— START OF Material shown —

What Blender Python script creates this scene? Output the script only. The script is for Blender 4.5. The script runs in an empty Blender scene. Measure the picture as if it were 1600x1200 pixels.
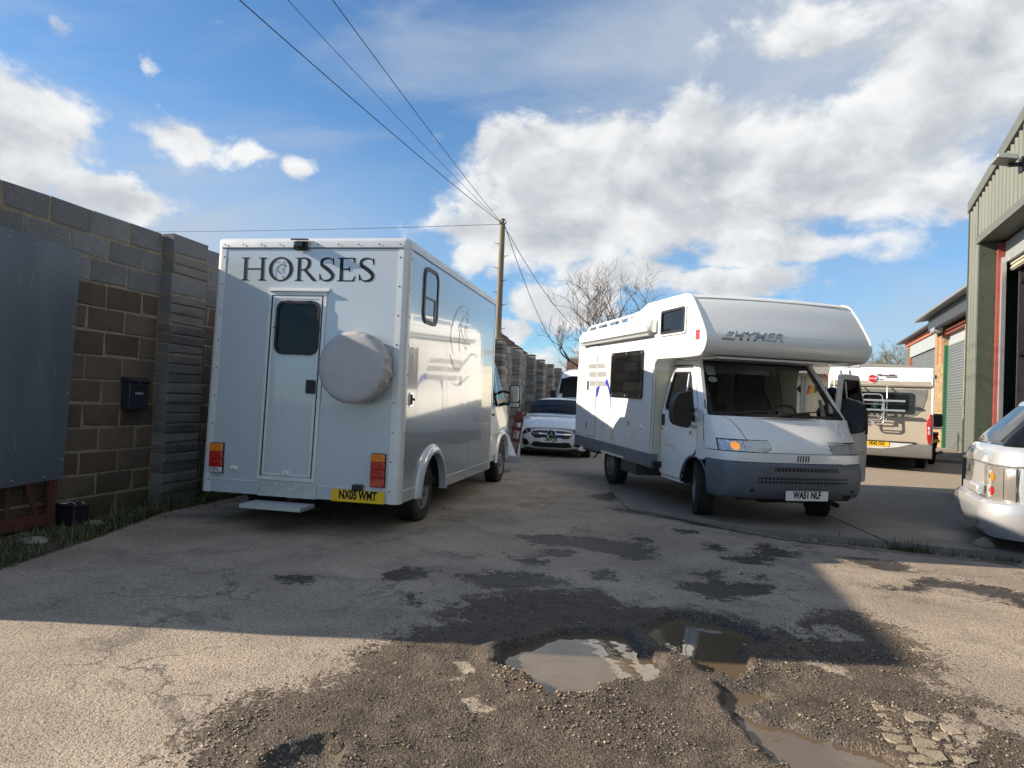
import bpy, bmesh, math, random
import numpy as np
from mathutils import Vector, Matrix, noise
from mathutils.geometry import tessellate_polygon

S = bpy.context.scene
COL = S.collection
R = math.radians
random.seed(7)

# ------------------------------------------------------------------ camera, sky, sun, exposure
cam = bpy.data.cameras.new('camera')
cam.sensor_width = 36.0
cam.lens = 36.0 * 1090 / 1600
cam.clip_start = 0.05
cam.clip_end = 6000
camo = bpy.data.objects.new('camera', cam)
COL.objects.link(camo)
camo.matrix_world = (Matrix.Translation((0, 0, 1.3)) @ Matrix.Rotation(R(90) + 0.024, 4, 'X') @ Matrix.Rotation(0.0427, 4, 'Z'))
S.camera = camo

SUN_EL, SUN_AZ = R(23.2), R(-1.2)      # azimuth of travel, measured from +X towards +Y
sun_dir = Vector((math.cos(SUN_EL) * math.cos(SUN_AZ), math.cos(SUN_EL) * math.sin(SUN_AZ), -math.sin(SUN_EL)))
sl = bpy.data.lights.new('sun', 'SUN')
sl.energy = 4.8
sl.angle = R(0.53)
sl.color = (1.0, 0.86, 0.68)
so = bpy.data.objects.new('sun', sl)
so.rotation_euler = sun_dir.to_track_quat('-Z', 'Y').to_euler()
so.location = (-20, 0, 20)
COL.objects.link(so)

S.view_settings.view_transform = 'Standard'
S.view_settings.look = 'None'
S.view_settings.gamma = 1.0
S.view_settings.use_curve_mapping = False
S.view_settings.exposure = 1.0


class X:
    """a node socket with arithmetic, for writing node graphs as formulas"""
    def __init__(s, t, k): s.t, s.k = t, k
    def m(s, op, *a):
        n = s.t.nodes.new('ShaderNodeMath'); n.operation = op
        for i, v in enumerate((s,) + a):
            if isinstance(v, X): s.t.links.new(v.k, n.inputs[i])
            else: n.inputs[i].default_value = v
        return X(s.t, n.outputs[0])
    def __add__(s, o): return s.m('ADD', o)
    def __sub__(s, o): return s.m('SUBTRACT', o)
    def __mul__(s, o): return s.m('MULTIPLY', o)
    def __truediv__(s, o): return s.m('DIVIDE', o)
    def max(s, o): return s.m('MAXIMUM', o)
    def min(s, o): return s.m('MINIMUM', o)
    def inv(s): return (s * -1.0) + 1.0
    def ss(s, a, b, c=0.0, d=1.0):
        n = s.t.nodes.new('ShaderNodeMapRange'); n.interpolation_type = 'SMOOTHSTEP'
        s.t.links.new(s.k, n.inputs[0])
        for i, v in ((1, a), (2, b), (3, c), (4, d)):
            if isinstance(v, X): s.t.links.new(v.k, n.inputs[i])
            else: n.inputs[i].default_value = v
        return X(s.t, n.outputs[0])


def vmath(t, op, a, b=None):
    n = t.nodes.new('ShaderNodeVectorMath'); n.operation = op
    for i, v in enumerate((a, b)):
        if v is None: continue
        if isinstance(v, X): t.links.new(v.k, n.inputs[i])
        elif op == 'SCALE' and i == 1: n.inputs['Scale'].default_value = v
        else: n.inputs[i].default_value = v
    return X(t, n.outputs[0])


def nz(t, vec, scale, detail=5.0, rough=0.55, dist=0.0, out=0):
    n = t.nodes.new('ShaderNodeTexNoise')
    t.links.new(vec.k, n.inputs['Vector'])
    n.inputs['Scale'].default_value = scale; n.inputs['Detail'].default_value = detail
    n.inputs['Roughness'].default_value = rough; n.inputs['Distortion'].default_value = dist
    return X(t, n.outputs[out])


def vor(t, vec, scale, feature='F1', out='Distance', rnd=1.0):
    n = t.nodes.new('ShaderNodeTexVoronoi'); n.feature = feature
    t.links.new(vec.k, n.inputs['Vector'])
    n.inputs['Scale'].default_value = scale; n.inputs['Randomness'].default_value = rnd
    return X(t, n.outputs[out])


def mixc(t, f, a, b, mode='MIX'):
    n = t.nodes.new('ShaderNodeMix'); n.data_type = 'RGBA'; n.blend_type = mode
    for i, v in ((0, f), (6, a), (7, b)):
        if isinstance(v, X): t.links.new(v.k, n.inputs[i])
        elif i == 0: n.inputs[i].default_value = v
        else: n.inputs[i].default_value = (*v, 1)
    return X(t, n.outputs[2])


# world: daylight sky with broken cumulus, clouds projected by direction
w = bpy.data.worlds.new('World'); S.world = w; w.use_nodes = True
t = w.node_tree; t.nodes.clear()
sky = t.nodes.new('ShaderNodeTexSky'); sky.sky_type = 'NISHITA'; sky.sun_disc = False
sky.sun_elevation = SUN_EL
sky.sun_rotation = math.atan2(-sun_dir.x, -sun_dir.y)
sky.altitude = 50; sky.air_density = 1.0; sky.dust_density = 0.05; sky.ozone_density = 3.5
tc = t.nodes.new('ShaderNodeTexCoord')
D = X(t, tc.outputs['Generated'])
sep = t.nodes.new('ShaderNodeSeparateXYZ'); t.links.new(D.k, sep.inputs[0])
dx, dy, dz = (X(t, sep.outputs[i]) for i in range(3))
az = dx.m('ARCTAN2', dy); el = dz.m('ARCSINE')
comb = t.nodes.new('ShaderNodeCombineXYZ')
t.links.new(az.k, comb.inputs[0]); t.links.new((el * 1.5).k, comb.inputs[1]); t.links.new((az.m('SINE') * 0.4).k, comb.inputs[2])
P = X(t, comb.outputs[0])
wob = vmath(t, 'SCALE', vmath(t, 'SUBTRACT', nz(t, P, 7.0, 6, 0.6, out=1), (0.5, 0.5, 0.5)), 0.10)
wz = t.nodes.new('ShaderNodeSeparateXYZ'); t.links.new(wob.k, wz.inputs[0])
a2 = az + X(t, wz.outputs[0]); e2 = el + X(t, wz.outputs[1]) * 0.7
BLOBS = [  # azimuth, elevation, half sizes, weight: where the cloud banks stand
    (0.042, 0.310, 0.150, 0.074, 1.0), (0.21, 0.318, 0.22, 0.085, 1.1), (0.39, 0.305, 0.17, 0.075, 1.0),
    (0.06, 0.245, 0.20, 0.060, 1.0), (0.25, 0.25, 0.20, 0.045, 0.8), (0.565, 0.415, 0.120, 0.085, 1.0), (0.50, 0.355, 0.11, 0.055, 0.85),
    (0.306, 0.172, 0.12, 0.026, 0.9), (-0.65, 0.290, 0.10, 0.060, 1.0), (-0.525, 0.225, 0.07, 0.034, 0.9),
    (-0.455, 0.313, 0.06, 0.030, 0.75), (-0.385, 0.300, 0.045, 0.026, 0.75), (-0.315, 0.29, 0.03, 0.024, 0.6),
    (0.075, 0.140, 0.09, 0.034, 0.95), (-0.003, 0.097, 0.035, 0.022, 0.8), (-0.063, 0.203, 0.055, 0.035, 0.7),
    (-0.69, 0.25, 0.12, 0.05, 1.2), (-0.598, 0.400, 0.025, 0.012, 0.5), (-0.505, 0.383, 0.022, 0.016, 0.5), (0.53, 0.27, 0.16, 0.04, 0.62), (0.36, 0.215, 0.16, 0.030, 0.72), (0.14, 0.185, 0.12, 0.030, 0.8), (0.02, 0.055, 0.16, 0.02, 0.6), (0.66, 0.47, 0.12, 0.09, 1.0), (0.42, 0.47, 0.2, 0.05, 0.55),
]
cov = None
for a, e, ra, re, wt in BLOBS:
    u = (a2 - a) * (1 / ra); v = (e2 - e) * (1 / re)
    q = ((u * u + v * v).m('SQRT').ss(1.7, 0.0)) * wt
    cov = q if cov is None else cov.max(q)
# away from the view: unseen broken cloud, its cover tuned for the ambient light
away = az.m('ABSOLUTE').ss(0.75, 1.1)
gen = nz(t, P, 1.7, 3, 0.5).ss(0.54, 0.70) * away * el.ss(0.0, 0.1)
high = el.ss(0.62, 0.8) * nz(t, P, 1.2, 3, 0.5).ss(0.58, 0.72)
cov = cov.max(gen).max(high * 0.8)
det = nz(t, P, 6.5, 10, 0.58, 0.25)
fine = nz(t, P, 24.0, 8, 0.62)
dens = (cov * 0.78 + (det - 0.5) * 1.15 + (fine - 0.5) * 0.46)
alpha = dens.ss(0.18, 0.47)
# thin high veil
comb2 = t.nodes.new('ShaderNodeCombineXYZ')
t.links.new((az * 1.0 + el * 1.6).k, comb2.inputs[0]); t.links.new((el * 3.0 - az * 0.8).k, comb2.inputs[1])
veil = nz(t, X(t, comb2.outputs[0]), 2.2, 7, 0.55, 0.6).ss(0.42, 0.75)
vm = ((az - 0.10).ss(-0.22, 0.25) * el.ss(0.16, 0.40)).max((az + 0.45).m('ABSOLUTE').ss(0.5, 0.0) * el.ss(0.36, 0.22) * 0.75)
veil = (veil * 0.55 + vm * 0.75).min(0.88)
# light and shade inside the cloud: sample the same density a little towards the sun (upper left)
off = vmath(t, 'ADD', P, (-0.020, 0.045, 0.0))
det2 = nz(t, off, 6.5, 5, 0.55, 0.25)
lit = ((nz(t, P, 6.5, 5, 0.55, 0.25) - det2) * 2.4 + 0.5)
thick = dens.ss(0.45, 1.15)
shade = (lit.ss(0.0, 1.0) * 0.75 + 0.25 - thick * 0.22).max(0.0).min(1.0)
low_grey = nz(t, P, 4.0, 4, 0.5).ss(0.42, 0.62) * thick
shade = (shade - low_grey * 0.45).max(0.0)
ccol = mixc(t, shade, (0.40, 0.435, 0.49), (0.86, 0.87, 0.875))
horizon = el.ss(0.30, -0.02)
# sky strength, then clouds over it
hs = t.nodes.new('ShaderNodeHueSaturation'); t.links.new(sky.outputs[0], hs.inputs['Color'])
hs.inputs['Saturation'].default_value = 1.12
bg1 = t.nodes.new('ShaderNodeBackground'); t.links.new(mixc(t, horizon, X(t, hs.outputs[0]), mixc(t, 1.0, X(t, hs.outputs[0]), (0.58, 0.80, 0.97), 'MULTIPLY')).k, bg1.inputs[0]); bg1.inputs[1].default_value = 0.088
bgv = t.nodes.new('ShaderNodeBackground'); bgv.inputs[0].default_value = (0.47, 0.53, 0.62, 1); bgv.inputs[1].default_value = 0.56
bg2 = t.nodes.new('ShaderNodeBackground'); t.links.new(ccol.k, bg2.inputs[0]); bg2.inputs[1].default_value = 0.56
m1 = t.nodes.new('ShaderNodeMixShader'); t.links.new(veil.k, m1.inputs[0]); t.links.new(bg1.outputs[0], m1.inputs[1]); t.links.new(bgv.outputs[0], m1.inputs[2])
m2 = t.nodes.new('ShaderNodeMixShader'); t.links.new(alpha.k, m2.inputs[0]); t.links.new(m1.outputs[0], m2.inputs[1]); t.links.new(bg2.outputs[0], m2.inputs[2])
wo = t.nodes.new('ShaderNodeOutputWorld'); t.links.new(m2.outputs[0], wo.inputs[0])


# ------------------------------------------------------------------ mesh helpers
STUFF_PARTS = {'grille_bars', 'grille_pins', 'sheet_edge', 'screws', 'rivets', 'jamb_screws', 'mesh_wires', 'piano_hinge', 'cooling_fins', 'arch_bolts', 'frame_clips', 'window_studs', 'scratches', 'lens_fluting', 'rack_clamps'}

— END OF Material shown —
— START OF Material shown —

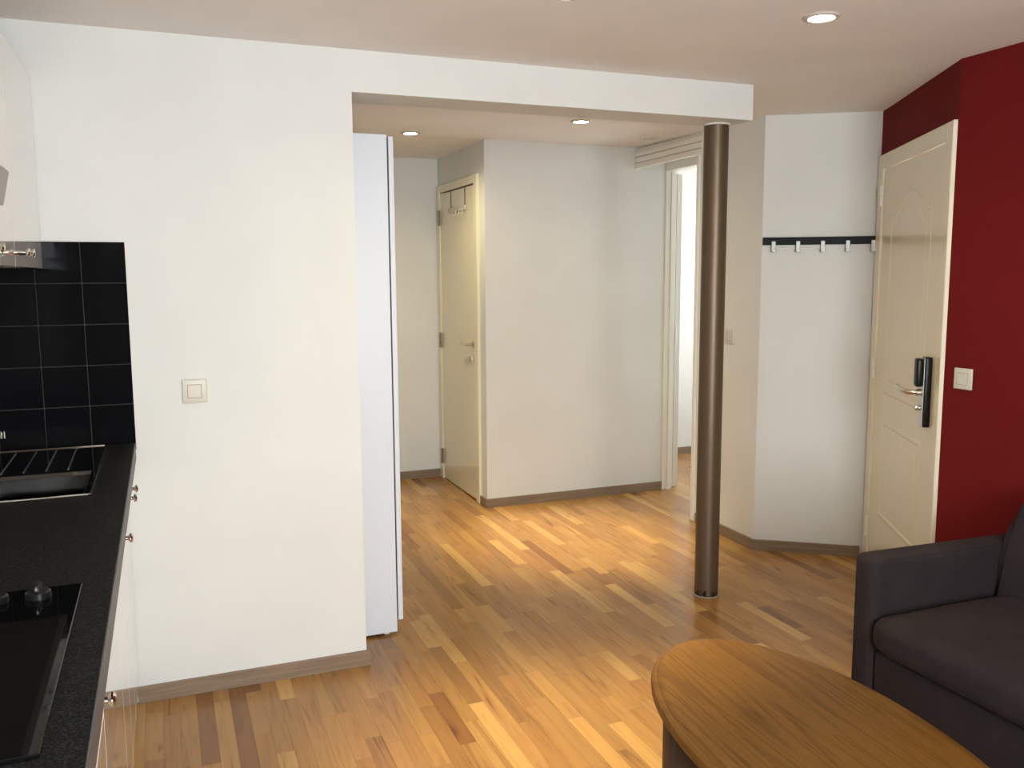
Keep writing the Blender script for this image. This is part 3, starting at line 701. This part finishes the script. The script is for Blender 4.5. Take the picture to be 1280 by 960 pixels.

— END OF Material shown —
— START OF Material shown —

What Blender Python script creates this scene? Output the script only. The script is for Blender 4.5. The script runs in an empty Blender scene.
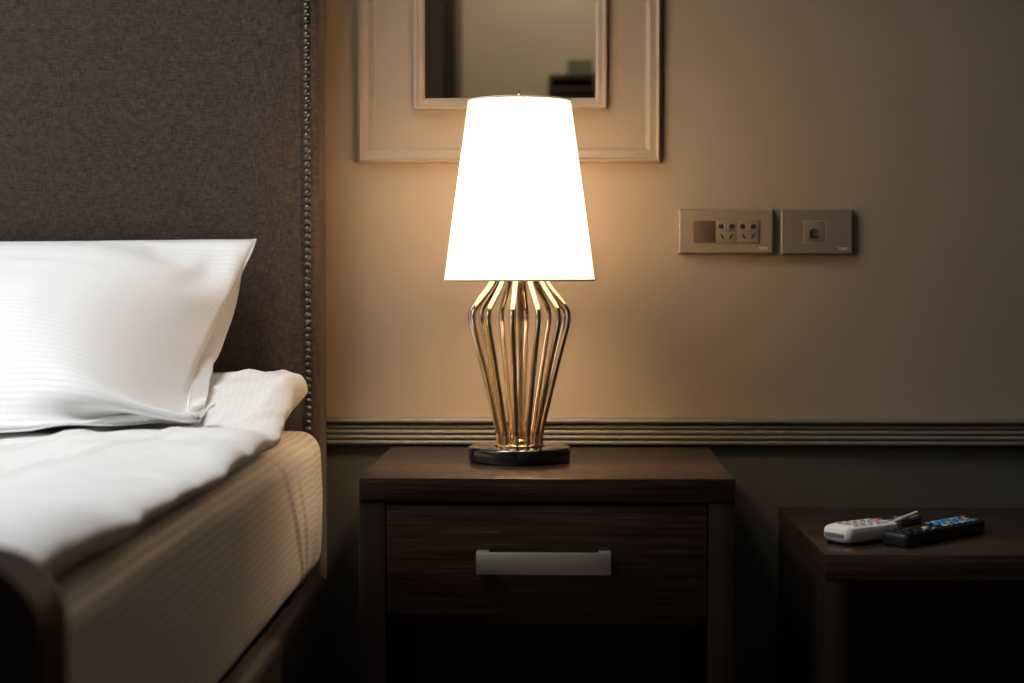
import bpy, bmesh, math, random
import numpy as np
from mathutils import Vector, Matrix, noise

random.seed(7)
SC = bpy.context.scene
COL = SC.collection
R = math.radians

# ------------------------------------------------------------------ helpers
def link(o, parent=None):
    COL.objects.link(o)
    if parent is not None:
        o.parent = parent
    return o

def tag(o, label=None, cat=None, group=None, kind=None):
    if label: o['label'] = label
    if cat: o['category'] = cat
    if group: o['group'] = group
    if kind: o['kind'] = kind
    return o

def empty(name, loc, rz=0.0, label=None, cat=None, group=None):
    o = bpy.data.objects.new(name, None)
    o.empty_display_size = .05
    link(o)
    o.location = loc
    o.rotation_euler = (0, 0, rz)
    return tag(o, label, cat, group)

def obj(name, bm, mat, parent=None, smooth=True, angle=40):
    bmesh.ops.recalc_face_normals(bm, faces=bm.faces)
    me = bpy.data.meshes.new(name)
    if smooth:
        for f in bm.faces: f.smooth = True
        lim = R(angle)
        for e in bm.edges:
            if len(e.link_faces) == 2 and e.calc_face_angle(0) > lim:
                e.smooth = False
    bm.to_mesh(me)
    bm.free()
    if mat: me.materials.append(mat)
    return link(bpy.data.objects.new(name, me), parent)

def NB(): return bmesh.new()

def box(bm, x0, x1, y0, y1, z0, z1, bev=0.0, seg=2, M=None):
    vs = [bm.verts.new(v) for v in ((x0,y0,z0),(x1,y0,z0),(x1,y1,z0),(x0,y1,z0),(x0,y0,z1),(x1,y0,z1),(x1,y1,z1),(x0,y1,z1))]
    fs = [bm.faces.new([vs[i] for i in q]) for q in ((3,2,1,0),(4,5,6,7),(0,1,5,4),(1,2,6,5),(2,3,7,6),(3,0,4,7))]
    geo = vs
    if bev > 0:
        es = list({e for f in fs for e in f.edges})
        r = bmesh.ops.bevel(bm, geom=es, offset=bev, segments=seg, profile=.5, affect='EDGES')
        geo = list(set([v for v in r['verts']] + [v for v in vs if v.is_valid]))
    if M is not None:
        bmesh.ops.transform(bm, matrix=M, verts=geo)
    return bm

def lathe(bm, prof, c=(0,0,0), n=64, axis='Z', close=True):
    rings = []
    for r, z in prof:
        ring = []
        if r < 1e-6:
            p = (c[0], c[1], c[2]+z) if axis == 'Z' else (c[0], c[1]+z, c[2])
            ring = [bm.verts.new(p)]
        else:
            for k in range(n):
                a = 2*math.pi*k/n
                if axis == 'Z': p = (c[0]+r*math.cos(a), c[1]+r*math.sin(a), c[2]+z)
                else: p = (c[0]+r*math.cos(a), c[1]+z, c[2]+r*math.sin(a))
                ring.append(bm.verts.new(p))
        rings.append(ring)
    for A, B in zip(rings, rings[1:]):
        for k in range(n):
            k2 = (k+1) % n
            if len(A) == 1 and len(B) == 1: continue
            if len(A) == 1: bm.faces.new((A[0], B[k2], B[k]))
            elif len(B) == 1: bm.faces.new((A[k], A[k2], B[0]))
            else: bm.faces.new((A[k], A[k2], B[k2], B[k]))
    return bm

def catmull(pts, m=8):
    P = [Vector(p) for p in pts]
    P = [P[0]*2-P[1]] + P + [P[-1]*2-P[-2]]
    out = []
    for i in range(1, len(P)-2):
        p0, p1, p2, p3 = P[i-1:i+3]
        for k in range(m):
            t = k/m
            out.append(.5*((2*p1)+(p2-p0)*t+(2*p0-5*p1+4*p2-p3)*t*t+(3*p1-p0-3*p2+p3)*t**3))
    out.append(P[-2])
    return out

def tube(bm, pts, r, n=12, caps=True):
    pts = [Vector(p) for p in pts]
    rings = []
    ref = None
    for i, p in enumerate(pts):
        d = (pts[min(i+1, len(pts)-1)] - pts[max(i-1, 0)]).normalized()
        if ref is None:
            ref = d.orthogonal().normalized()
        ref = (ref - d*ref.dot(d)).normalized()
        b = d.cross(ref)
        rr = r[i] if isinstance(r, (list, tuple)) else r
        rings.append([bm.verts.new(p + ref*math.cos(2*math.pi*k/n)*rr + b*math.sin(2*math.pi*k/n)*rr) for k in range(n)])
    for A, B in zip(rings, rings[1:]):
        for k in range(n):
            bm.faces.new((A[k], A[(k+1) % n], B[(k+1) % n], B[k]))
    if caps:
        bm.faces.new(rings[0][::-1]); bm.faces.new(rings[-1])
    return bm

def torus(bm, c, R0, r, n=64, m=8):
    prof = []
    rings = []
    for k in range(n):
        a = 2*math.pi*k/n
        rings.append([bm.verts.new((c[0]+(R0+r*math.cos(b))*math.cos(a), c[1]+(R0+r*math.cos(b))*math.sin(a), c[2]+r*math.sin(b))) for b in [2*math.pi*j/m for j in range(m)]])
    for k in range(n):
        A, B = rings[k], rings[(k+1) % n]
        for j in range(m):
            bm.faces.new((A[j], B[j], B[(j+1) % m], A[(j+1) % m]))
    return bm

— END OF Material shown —

--- Short exercise ---
Of the lines in this listing, how many contain "picture"? Reply with the number and nothing more.

--- Solution below ---
2